La sensación del mercado no es, como aquí, la de una mole que, manteniendo su compostura durante las temporadas, cae en genuflexión y declina los precios cuando alcanza el tramo final. Un tramo final donde parece que el consumidor pueda correr entonces más libre, saltar obstáculos súbitamente achicados y adquirir más cantidad de materia por el mismo esfuerzo, tal como si algo parecido a una anestesia hubiera rociado la resistencia muscular de los tenderos. El episodio de rebajas tiende a producir, como lo crean las festividades, un remedo de paraíso o patio de recreo donde el público entra, sale, prueba aquello y se complace. Las Rebajas actúan así a la manera de un suceso estacional que además de venir a ablandar las tarifas favorece, como en los acontecimientos extraordinarios, la ocasión para pasar de la simple realidad, tasada y terminante, a una mágica hiperrealidad donde nos ofrecen dos por el precio de uno.

Los norteamericanos también creen, y mucho, en los milagros, pero menos inclinados a lo solemne no tienden a enmarcarlos en un tiempo exento, ni a distanciarlos demasiado del deseo mercantil. Semana tras semana, todos los días, aquellos consumidores tienen la ocasión de comprar más por menos en una constelación de oportunidades que superan a otras oportunidades para abrir el camino a más oportunidades que presionan por atrás. Con eso, su tierra de promisión parece reafirmarse mucho aunque pierdan, con sus ."ocasiones" sin fin, la apertura del mundo de Las Rebajas que se ha inaugurado aquí.

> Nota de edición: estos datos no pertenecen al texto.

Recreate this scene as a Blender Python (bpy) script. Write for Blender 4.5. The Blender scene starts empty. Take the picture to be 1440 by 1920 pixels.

Abastecerse de lo necesario para el uso es sólo la parte primitiva de la compra. Desde los años veinte, y empezando por los americanos, la sociedad fue instruida para comprar lo que hasta entonces era incomprable. Para comprar, no ya artículos de uso como hasta ese momento, sino bienes, sobre todo, de cambio; no sólo objetos sino signos; no sólo enseres materiales, sino, además, delirios. Con ello la fantasía de la felicidad y los anhelos por alcanzar lo imposible, incluida la perfección personal, aumentaron la excitación de comprar.

Terapéutico, fantasioso, vicioso, productivo, enajenante, el consumismo es ya una subcivilización inseparable de la civilización. Una subcivilización con sus ejércitos, sus armas, sus enemigos, sus víctimas, sus plagas. Y sus ataques. Ataques de euforia cíclica, como suelen ser los consumos de Navidad, y ataques salteados de histeria, como son ahora Las Rebajas. A una fiesta sucede el proyecto de otra fiesta y a una ficción de felicidad otra inmediata de recambio. Hay pueblos que lo prefieren todo junto, como en los autoservicios de plato único, mientras aquí todavía se distingue, entre la cadencia del tiempo, el paso del año, sus cimas, sus cuestas, sus bajadas.